Alibaba Group Holding joined seven of China's major banks in launching an upgraded online financial product to offer low-interest loans to small and medium-sized trade companies, a move the largest e-commerce company in China said would help ease funding costs for these companies.
Alibaba announced Tuesday in Shanghai the launch of an online financial service providing fundraising for small companies.
The banks in the partnership, including Bank of China, China Merchants Bank and China Construction Bank, will decide on their own whether to make the loans, solely based on the companies' business performance data provided by Alibaba.
If a company completes three deals in six months with a trade volume of over $100,000, it can qualify for a loan of up to 10 million yuan ($1.6 million), according to Alibaba's press release. The loan's size will be pegged to the company's performance.

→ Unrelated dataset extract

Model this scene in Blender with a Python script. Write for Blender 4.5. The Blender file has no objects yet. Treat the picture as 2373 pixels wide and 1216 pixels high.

For companies registered on Alibaba's trade platform, onetouch.cn, $1.00 in trade volume guarantees 1 yuan in loan, while other companies can obtain 0.8 yuan for the same amount of trade volume, read the press release.
The annual interest rate is 12 percent, said Alibaba. By contrast, the one-year benchmark lending rate is set at 6.15 percent by the central bank.
Labeling Alibaba a data provider instead of an Internet or e-commerce company, Wu Minzhi, president of B2B (business-to-business) section for Alibaba, said that the core value of B2B, business-to-customer or even customer-to-customer is the data accumulated through a company's business history.
"Only on the basis of this business data could it be possible for us to better solve the difficulty of funding for small and medium-sized companies, with the cooperation with the banks," said Wu in the news conference.
"More export-related data means more funding support. Big data makes the flow of funding more compatible with a company's real demand," said Tang Zhihong, deputy head of China Merchants Bank.
The big data advocated by Internet companies has reshuffled the financial industry, analysts believe.
"If Alibaba is just a data provider and the banks hold the decision-making right, it would bring about a reform of the risk assessment process," Yi Huanhuan, an analyst of Hongyuan Securities, told the Global Times.
Yi noted that these types of partnership will also help banks meet the criteria for the lower banking reserve requirement, as this policy benefit is only available to banks that are able to offer a required amount of funding to small and medium-sized companies.
By the end of 2013, there were about 11.7 million micro and small-sized enterprises in China, 76.6 percent of the number of Chinese enterprises, according to a report issued by China's State Administration for Industry and Commerce in March.